On that issue we simply differ. But her final ad hominem attack leaves no room for honest difference. She simply lied about me. For 28 years on the radio I have earned a reputation for treating with great respect those who differ with me. I never speak “derisively to listeners who have dared to express opinions that differ from” mine.
First, it takes no “dare” to differ with me on the radio. Calls that differ with me are taken first and treated with great respect. And second, some years ago, the then-media critic for the Los Angeles Times, Howard Rosenberg, a liberal, wrote: “There is the small minority of radio hosts (Dennis Prager comes prominently to mind, regardless of whether you share his views) who present ideas rather than banal flaming rhetoric.”
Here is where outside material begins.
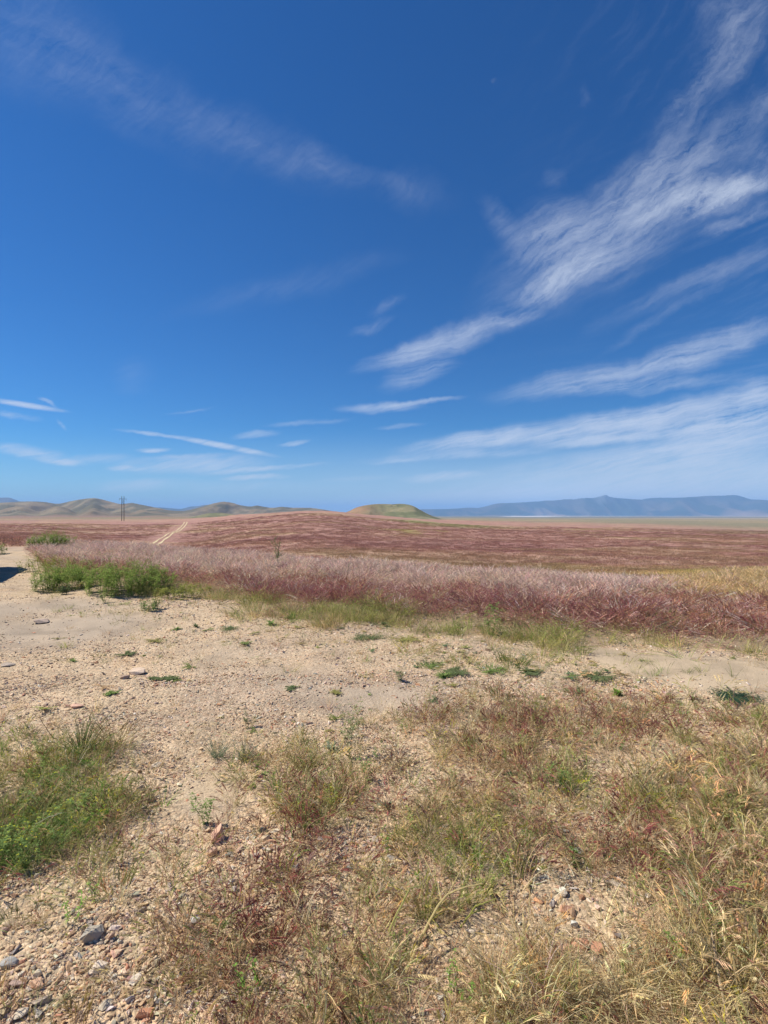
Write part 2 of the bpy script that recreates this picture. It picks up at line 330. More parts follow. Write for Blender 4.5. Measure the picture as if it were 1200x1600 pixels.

As noted above, almost every day I announce on my national radio show that there are good people on the left and good people on the right. I wish that those on the left agreed and would stop labeling that great majority of their fellow Americans who oppose the Islamic center at Ground Zero “Islamophobic,” “bigoted” or, as Berenbaum did, “anti-American.” They aren’t.
Between two-thirds of the American people and Imam Rauf, I trust the former much more than the latter.